Councilman wants to help uninsured children apply for health insurance
07 01 08 - 21:59
Plan would provide city staffers to help sign up families for state, federal programs
By ELYSSE JAMES
STAFF WRITER
Comments 2| Recommend 2
A plan to help the families of uninsured Irvine children apply for health insurance through state and federal programs will be presented to the City Council Tuesday.
The program, proposed by Councilman Sukhee Kang, would be the first of its kind for an Orange County city.
About 1,760 (4.2 percent) Irvine children through age 18 are uninsured, Kang said. To identify uninsured children, the plan calls for Irvine Unified School District to send mailers to families.

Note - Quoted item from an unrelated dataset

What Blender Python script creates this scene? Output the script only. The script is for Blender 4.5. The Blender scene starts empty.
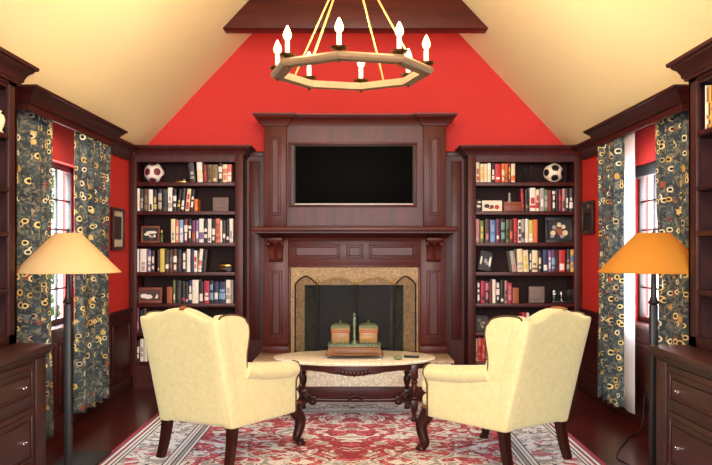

The first phase of the program, if approved, would be in full force by June and would last six to 12 months. The city will try to identify the uninsured children and will hire three staff members, at $47,000 a year each, to help families fill apply for state and federal health insurance programs, he said.
Kang plans to ask the council to pay for the program out of the city's unallocated surplus funds. Kang said he has met with community groups, including Kaiser Permanente, that have agreed to match funds for more than $70,000.
Phase one would help 60 to 80 percent of the uninsured children, Kang estimates.
Families would have to reapply each year, but each year of the program the city will provide fewer assistants to help with the forms. After the second year, just one staff member would be helping the families, he said. .
There already are certified assistants in the Irvine area that help families sign up for the state health insurance program, Healthy Families. Families can apply for the program online at www.healthyfamilies.ca.gov or through a certified assistant. Irvine has four community organizations that help families apply.
Kang also wants to create a fund to pay for insurance costs for families with incomes at or below 300 percent of the federal poverty level.
Children who are not qualified for state and federal programs could apply for CalOptima's Healthy Kids program or Kaiser's Child Health Plan, programs that provide health care for uninsured children.
The city is already planning to hire a public health administrator, and Kang suggests that person can oversee the insurance initiative.
The federal program, State Children's Health Insurance Program, created in 1997, has expired and needs reauthorization from Congress, according to Kang. The program is administered through California as Healthy Families.
Another state health care program, proposed by Assembly Speaker Fabian Nuñez and co-authored by Senate President Pro Tem Don Perata, will be on the November ballot.